Документы церковные были для Bosio руководителями; узнав, например, из деяний мучеников, что многие из них были похоронены вне Рима, в катакомбе, находящейся под Аппиевой дорогой, в трех милях от города, он старался открыть в виноградниках этого места вход в подземное кладбище. Иногда обвал, колодец или яма для добывания поццоланы помогали его розыскам и указывали ему путь в катакомбы.

Объяснение всего, что Bosio встречал в них, живописи, скульптуры, надписей, символических знаков и изображений, гробниц и других памятников, он искал в творениях писателей церкви, в литературе христианской и языческой, в сравнении произведений христианских художников с памятниками классического искусства.
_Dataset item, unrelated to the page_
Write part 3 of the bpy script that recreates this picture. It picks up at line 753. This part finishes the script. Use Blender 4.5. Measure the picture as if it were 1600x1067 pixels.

Это был труд громадный, требовавший постоянной катакомбной и кабинетной работы, глубокого знания писателей церкви и римской литературы и искусства. Но только с помощью подобной системы можно было достигнуть положительных результатов. По мере того, как делается известно имя, топографическое положение и история образования каждой катакомбы, изучение ее памятников, получает хронологический порядок и определенную систему. Тридцать шесть лет посвятил Bosio исследованию катакомб, проводя в них дни и ночи, и не раз подвергаясь опасности быть задавленным обвалами или заблудиться в бесконечном лабиринте подземных галерей и навсегда остаться в них. Он сам рассказывает, как однажды, увлеченный изучением в обществе нескольких приятелей, удалился в катакомбы, не приняв должных предосторожностей, так что потом был в большом затруднении, и только после долгих усилий и розысков успел найти выход. Но опасности и препятствия не останавливали его; он привязывал конец от клубка веревок у входа в катакомбы, разматывая их по мере того, как шел вперед, и, взяв с собою инструменты, съестные припасы и большое количество свечей, удалялся на несколько дней в эти подземелья, ползая в тех местах, где обвалы преграждали ему путь, и руками расчищая себе дорогу.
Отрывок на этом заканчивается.